La realtà del bullismo è sempre esistita (ne è esempio, il Franti del libro “Cuore” di De Amicis), sempre minimizzata e sottostimata. Di tutti gli episodi che accadono in ambito scolastico, si stima che oltre il 75% non sia denunciato e quindi non arriva mai all’attenzione dell’adulto. In Italia il fenomeno è stato studiato dalla metà degli anni Novanta e via via ha acquistato diffusione mediatica in conseguenza di filmati diffusi su You Tube nel giugno 2006, quando in una scuola alcuni studenti filmarono una loro aggressione di gruppo nei confronti di un ragazzo down, per poi divulgare il filmato su “you tube”. Nell’ottobre, l’episodio venne alla ribalta per la denuncia da parte dell’Associazione genitori, la vicenda balzò all’attenzione dei media in un crescendo di articoli e inchieste giornalistiche.
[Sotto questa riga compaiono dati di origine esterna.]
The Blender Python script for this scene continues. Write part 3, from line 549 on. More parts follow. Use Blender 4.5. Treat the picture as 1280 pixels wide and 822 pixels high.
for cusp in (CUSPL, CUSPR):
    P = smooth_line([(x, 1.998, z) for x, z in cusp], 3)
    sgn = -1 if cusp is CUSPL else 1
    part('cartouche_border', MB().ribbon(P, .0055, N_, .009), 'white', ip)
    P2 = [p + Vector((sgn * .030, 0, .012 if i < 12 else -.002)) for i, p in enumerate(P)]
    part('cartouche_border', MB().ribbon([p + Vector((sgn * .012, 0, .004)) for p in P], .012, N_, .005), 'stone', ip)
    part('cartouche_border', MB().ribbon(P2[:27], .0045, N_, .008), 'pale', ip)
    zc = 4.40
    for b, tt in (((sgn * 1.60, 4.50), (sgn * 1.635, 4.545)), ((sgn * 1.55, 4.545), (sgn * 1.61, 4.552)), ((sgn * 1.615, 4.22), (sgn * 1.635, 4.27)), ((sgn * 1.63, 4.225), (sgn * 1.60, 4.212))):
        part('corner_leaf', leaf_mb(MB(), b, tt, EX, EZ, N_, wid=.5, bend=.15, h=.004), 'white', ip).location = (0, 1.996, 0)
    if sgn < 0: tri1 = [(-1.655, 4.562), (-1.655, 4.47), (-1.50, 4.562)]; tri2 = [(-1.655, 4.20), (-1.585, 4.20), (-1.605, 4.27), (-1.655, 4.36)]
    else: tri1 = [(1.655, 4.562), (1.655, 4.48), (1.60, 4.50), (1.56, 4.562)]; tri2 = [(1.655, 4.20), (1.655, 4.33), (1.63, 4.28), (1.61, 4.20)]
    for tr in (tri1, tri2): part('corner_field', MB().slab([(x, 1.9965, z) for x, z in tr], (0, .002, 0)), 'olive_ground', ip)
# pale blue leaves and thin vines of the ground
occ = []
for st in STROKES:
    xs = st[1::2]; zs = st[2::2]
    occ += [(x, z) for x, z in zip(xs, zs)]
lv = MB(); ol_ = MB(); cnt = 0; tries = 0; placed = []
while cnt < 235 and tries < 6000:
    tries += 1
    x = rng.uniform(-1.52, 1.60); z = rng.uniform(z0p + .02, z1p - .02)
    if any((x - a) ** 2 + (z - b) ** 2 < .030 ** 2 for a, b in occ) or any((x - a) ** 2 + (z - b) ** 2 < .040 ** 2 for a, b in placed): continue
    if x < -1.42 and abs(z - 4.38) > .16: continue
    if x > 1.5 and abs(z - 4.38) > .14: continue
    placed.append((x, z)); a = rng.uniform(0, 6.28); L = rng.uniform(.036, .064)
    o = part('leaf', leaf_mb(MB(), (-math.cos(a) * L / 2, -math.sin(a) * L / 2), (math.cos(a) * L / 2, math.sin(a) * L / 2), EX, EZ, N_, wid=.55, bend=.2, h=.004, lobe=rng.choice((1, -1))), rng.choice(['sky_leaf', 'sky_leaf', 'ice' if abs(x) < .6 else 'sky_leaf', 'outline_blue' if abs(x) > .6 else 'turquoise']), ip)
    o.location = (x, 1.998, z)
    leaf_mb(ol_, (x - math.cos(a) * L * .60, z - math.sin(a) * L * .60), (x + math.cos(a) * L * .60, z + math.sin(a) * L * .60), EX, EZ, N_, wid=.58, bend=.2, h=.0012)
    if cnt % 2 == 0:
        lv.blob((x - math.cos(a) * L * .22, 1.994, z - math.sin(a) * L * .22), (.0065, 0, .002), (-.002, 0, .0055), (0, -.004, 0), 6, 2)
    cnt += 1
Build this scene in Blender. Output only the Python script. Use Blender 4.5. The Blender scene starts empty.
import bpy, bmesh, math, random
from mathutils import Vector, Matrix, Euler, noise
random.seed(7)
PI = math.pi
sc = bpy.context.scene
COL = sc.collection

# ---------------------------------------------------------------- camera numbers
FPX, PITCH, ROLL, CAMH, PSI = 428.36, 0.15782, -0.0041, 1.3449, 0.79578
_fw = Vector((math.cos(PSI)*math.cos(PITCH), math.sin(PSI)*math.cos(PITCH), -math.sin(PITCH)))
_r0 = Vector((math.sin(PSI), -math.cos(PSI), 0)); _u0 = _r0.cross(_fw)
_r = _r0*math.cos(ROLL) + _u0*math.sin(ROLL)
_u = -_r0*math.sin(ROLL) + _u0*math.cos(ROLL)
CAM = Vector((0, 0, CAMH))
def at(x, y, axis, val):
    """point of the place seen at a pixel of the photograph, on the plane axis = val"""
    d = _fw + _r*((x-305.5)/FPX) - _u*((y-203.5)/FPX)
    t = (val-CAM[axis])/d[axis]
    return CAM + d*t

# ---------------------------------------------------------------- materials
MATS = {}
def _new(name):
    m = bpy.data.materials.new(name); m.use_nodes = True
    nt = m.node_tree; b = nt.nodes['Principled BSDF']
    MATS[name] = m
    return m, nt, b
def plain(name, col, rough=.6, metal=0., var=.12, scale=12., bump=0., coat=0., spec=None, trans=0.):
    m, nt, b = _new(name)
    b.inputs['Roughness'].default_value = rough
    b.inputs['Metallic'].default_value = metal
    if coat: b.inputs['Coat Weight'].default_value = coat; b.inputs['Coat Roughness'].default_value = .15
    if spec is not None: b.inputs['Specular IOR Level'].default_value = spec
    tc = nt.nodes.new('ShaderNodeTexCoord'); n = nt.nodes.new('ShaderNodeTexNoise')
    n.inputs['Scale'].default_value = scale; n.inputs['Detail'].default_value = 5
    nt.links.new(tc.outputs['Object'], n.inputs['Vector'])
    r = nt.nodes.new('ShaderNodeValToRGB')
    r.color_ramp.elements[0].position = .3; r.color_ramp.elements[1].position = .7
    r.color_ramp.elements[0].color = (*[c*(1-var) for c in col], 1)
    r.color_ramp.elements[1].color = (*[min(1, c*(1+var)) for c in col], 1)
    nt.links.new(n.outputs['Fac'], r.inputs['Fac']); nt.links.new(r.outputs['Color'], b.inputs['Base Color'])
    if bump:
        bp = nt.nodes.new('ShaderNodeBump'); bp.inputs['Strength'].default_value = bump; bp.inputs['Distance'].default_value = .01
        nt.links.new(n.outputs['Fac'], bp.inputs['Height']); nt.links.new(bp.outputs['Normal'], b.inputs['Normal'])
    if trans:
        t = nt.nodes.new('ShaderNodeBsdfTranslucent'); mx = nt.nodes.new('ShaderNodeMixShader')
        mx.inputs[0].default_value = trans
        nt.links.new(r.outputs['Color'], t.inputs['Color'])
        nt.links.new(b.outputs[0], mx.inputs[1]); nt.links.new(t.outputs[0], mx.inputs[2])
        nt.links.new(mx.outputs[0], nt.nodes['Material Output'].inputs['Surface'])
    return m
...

Sono molte le possibilità sperimentate di contrasto all’abuso di potere configurato dal bullismo (fenomeno che non va confuso con altre forme quali il teppismo, la baby gang, i disturbi di condotta, l’aggressività, il vandalismo e simili). Si tratta di interventi mirati alla personalità del ragazzo che subisce le prepotenze, su quello che le compie e su gruppi in ambito classi scolastiche.  L’attività di ri-educazione è quindi rivolta ai giovani, agli adolescenti, ai fanciulli, ma anche proprio ai genitori, al fine di condurli ad atteggiamenti di riflessione attraverso la “guida” dell’educatore di strada e con metodi non impositivi ma induttivi.

Ma perché il bullo è tale? La parte negativa – ha evidenziato il dottor Iengo - non è la persona, ma il comportamento: quindi il rimedio è il prendersi cura di questa persona offrendogli la possibilità di sperimentare relazioni sociali positive. Spesso il bullo è vittima di violenze domestiche, che egli poi ripropone su soggetti più deboli. D’altronde, se un tempo, la famiglia, l’oratorio, la scuola, lo sport indirizzavano i ragazzi a valori positivi “univoci”, oggi, i giovani sono anche il bersaglio di “valori” quali il “bisogno di importanza e di protagonismo”.

L’educatore, in sostanza, pone se stesso “a disposizione piena” del ragazzo, con un atteggiamento non giudicante, ma di reciproca confidenza e fiducia del giovane verso qualcosa di buono, offrendo al comportamento deviante un’alternativa espressione di libera scelta da parte del soggetto interessato, unita alla consapevolezza di poter recuperare un’immagine positiva di se stessi, attraverso la valorizzazione delle proprie identità.